Now our treatment of this science will be adequate, if it achieves that amount of precision which belongs to its subject matter. The same exactness must not be expected in all departments of philosophy alike, any more than in all the products of the arts and crafts. [2] The subjects studied by political science are Moral Nobility2 and Justice; but these conceptions involve much difference of opinion and uncertainty, so that they are sometimes believed to be mere conventions and to have no real existence in the nature of things. [3] And a similar uncertainty surrounds the conception of the Good, because it frequently occurs that good things have harmful consequences: people have before now been ruined by wealth, and in other cases courage has cost men their lives. [4] We must therefore be content if, in dealing with subjects and starting from premises thus uncertain, we succeed in presenting a broad outline of the truth: when our subjects and our premises are merely generalities, it is enough if we arrive at generally valid conclusions.
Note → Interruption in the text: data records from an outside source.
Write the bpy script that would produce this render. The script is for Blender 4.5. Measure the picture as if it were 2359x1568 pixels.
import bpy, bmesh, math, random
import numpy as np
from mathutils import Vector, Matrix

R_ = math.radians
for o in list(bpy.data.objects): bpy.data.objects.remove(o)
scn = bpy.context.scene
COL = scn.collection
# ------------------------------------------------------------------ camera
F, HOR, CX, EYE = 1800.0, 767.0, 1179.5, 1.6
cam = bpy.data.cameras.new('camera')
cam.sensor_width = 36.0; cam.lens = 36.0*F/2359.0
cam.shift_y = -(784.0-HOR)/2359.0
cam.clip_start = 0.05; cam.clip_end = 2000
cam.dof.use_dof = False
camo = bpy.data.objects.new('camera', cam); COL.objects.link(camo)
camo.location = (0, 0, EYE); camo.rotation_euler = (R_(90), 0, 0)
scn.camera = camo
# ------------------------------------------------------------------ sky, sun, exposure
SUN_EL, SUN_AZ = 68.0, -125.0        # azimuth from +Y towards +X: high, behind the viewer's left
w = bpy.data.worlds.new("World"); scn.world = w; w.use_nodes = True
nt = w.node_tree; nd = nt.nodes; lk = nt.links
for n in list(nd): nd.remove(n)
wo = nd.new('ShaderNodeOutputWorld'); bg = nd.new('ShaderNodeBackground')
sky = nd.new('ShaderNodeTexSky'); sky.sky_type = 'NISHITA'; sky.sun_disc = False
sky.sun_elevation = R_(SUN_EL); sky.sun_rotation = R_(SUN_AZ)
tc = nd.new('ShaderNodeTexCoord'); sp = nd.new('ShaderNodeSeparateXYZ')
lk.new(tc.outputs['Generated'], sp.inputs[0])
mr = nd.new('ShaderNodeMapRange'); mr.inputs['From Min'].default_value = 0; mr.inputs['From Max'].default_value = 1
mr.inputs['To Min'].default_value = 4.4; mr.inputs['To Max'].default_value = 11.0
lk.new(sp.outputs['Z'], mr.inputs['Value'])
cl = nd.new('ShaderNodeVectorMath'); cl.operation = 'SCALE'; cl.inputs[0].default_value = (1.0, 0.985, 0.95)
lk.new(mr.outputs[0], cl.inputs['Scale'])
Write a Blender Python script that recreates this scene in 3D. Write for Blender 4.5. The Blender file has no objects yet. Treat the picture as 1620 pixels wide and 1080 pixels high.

Accordingly we may ask the student also to accept the various views we put forward in the same spirit; for it is the mark of an educated mind to expect that amount of exactness in each kind which the nature of the particular subject admits. It is equally unreasonable to accept merely probable conclusions from a mathematician and to demand strict demonstration from an orator. [5]

Again, each man judges correctly those matters with which he is acquainted; it is of these that he is a competent critic.

1 Or perhaps ‘both to ascertain and to secure.’

2 καλόν is a term of admiration applied to what is correct, especially (1) bodies well shaped and works of art or handicraft well made, and (2) actions well done (see 3.7.6); it thus means (1) beautiful, (2) morally right. For the analogy between material and moral correctness see 2.6.9.